In an attempt to demystify the sometimes vague and pretentious world of coffee, we're introducing a sporadic column that aims to clarify the confusing and define the most basic of coffee terms. It's a hard coffee world out there, and we'd love to help be your guide through it.

Dear Coffee?: I keep hearing references to the various "waves" of coffee. Could somebody explain what these are and why they exist?

In 2003, Trish Rothgeb of Wrecking Ball Coffee Roasters (formerly of New York, now setting up shop in the Bay Area) penned a piece for Roasters Guild periodical The Flamekeeper acknowledging the existence of what she deemed a "third wave" of coffee. This referred to the latest, taste-forward, roaster-retailer, highest-quality-coffee-you-can-muster incarnation of the century-old American coffee business.

Rothgeb's "waves" were simply a way to delineate the three distinct eras that the grand ship coffee has floated across on its way towards modernity.

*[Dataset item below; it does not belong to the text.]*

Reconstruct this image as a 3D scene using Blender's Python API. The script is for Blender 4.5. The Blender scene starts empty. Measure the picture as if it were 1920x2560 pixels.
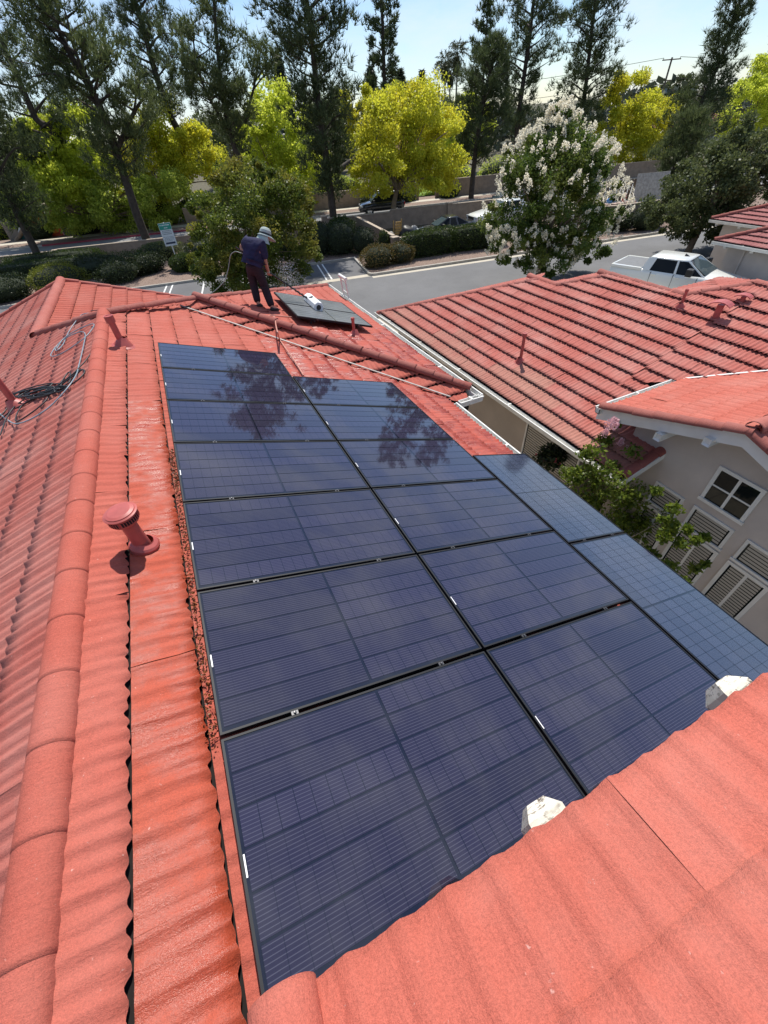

Defined retroactively, the first wave of coffee is the early, early days of coffee giants like Maxwell House and Folger. It was a grim time. The maxi-producers saw big money in shoveling cheap, badly flavored beans to the masses with an emphasis on getting the biggest bang for your very measly buck. Coffee was watery and thin and tasted like shit-stained nails, but America was hooked.

This led to Bay Area staple Alfred Peet and his Peet's Coffee, which incited the second wave in the 1960s. Tired of terrible coffee and keen on what could come from well-roasted, well-sourced beans, Peet focused his efforts on small batches of artisanally roasted beans. Peet was the inspiration for a little company called Starbucks and its founder Howard Schultz, who in turn brought terms like "espresso," "latte," and "americano" in to the American everyman's lexicon. This second wave continues to define coffee for many of today's drinkers.

The third wave is now. Brought about by coffee roasters like Chicago's Intelligentsia, Portland's Stumptown Coffee, and North Carolina's Counter Culture, third-wave coffee focuses on sourcing from individual farms and co-ops and a lighter roasting style that accentuates the individual flavors of the beans. Scales are used, high-tech machines are dallied with, beans are discussed like expensive bottles of wine -- this is coffee on the next level.

Local third-wavers include Sightglass, Ritual, Four Barrel, and Verve. If you've consumed a cup of any of these local roasters, you've indulged in the glistening existence of third wave coffee.

Though many specialty coffee aficionados balk at the idea of a century of the American coffee experience defining the historical overview of coffee, new roasters are already being labeled as "fourth wave" coffee, a vague cloud of a label, still yet to be defined.

A recent SFist headline cheekily referred to standout Four Barrel as a "Fourth Wave" coffee house. We asked Four Barrel's Matthew Hein about "waves." His response:

"I haven't seen anything to convince me that there's a fourth wave happening right now. Just as Thomas Kuhn wouldn't have thrown around the term 'paradigm shift' as much as professors and businesspeople do today, we should watch ourselves about identifying 'waves.' Or maybe we should all just lighten up. I'm working on it."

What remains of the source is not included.